**PROBLEM TO WORK ON:** Exclude the pictures, then repeat the remaining data exactly.

**THE INPUT:**
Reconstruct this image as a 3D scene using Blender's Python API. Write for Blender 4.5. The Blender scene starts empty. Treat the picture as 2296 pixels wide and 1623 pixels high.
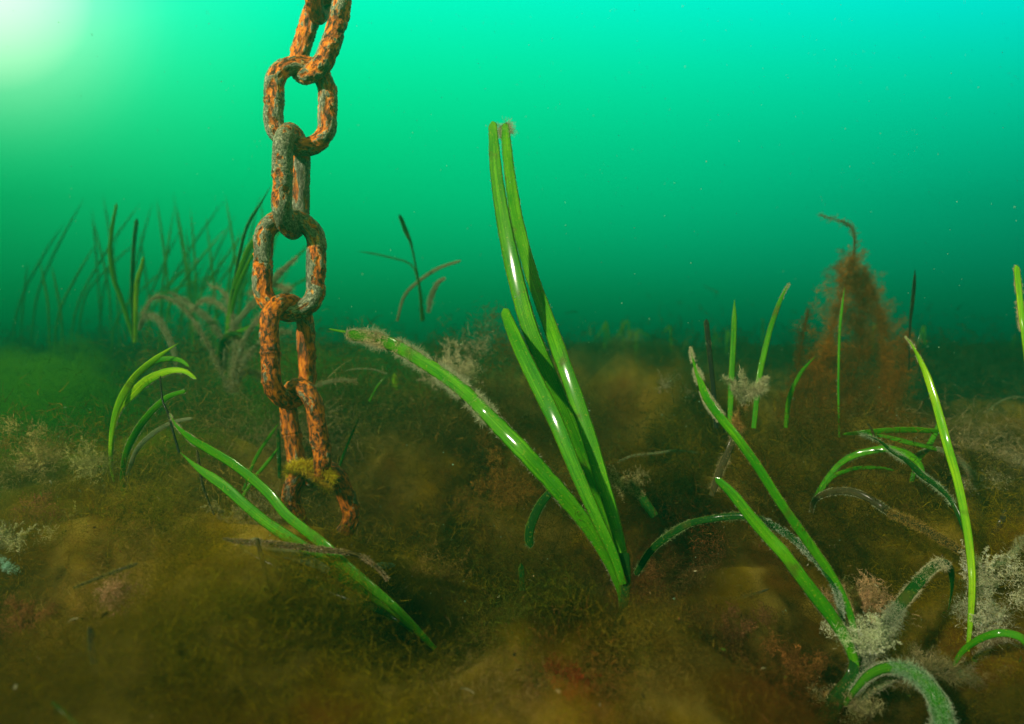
import bpy, math, random
import numpy as np
from mathutils import Vector, noise as mn

SC = bpy.context.scene
COL = SC.collection
# ------------------------------------------------------------------ camera
CAMZ = 0.36
PITCH = math.radians(5.7)
FV = 1531.0                                   # focal length in view units (view is 2296 wide)
cam_d = bpy.data.cameras.new("camera")
cam = bpy.data.objects.new("camera", cam_d); COL.objects.link(cam)
cam.location = (0, 0, CAMZ); cam.rotation_euler = (math.radians(90) - PITCH, 0, 0)
cam_d.lens = 24.0; cam_d.sensor_width = 36.0
cam_d.clip_start = 0.01; cam_d.clip_end = 200
cam_d.dof.use_dof = True; cam_d.dof.focus_distance = 0.82; cam_d.dof.aperture_fstop = 3.5
SC.camera = cam
# ------------------------------------------------------------------ world + sun
SUN_DIR = Vector((-0.62, -0.60, 0.48)).normalized()      # towards the sun: left, behind the camera
elev = math.asin(SUN_DIR.z); az = math.atan2(SUN_DIR.x, SUN_DIR.y)
W = bpy.data.worlds.new("World"); SC.world = W; W.use_nodes = True
nt = W.node_tree; nt.nodes.clear()
def N(t, ty, **k):
    n = t.nodes.new(ty)
    for a, v in k.items(): setattr(n, a, v)
    return n
def L(t, a, b): t.links.new(a, b)
def math_n(t, op, a, b=None, clamp=False):
    n = N(t, 'ShaderNodeMath', operation=op, use_clamp=clamp)
    for i, v in enumerate((a, b)):
        if v is None: continue
        if isinstance(v, (int, float)): n.inputs[i].default_value = v
        else: L(t, v, n.inputs[i])
    return n.outputs[0]
def ramp(t, fac, stops, interp='LINEAR'):
    n = N(t, 'ShaderNodeValToRGB'); cr = n.color_ramp; cr.interpolation = interp
    while len(cr.elements) > 1: cr.elements.remove(cr.elements[-1])
    for i, (p, c) in enumerate(stops):
        e = cr.elements[0] if i == 0 else cr.elements.new(p)
        e.position = p; e.color = (*c, 1)
    L(t, fac, n.inputs[0]); return n.outputs[0]
def mixc(t, fac, a, b, mode='MIX'):
    n = N(t, 'ShaderNodeMix', data_type='RGBA', blend_type=mode)
    for i, v in ((0, fac), (6, a), (7, b)):
        if isinstance(v, (int, float)): n.inputs[i].default_value = v
        elif isinstance(v, tuple): n.inputs[i].default_value = (*v, 1)
        else: L(t, v, n.inputs[i])
    return n.outputs[2]
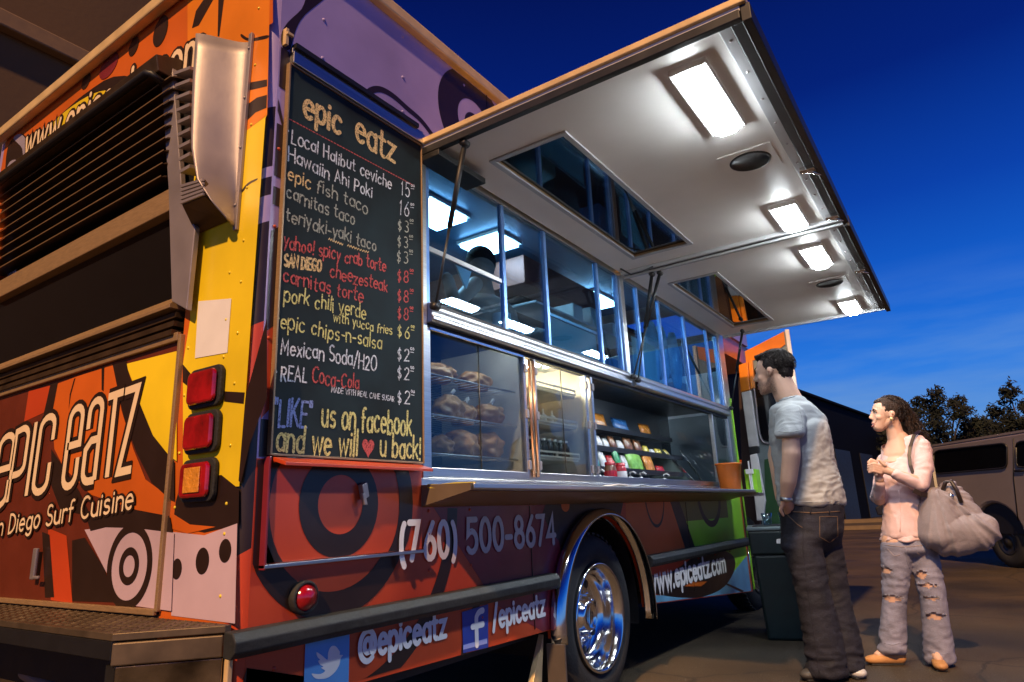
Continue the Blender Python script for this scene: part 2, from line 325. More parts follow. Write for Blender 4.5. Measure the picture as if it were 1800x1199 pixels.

**ANSWER TO THIS TASK:**
Reconstruct this image as a 3D scene using Blender's Python API. Write for Blender 4.5. The Blender scene starts empty. Treat the picture as 2296 pixels wide and 1623 pixels high.
import bpy, math, random
import numpy as np
from mathutils import Vector, noise as mn

SC = bpy.context.scene
COL = SC.collection
# ------------------------------------------------------------------ camera
CAMZ = 0.36
PITCH = math.radians(5.7)
FV = 1531.0                                   # focal length in view units (view is 2296 wide)
cam_d = bpy.data.cameras.new("camera")
cam = bpy.data.objects.new("camera", cam_d); COL.objects.link(cam)
cam.location = (0, 0, CAMZ); cam.rotation_euler = (math.radians(90) - PITCH, 0, 0)
cam_d.lens = 24.0; cam_d.sensor_width = 36.0
cam_d.clip_start = 0.01; cam_d.clip_end = 200
cam_d.dof.use_dof = True; cam_d.dof.focus_distance = 0.82; cam_d.dof.aperture_fstop = 3.5
SC.camera = cam
# ------------------------------------------------------------------ world + sun
SUN_DIR = Vector((-0.62, -0.60, 0.48)).normalized()      # towards the sun: left, behind the camera
elev = math.asin(SUN_DIR.z); az = math.atan2(SUN_DIR.x, SUN_DIR.y)
W = bpy.data.worlds.new("World"); SC.world = W; W.use_nodes = True
nt = W.node_tree; nt.nodes.clear()
def N(t, ty, **k):
    n = t.nodes.new(ty)
    for a, v in k.items(): setattr(n, a, v)
    return n
def L(t, a, b): t.links.new(a, b)
def math_n(t, op, a, b=None, clamp=False):
    n = N(t, 'ShaderNodeMath', operation=op, use_clamp=clamp)
    for i, v in enumerate((a, b)):
        if v is None: continue
        if isinstance(v, (int, float)): n.inputs[i].default_value = v
        else: L(t, v, n.inputs[i])
    return n.outputs[0]
def ramp(t, fac, stops, interp='LINEAR'):
    n = N(t, 'ShaderNodeValToRGB'); cr = n.color_ramp; cr.interpolation = interp
    while len(cr.elements) > 1: cr.elements.remove(cr.elements[-1])
    for i, (p, c) in enumerate(stops):
        e = cr.elements[0] if i == 0 else cr.elements.new(p)
        e.position = p; e.color = (*c, 1)
    L(t, fac, n.inputs[0]); return n.outputs[0]
def mixc(t, fac, a, b, mode='MIX'):
    n = N(t, 'ShaderNodeMix', data_type='RGBA', blend_type=mode)
    for i, v in ((0, fac), (6, a), (7, b)):
        if isinstance(v, (int, float)): n.inputs[i].default_value = v
        elif isinstance(v, tuple): n.inputs[i].default_value = (*v, 1)
        else: L(t, v, n.inputs[i])
    return n.outputs[2]
Continue the Blender Python script for this scene: part 2, from line 325. More parts follow. Write for Blender 4.5. Measure the picture as if it were 1800x1199 pixels.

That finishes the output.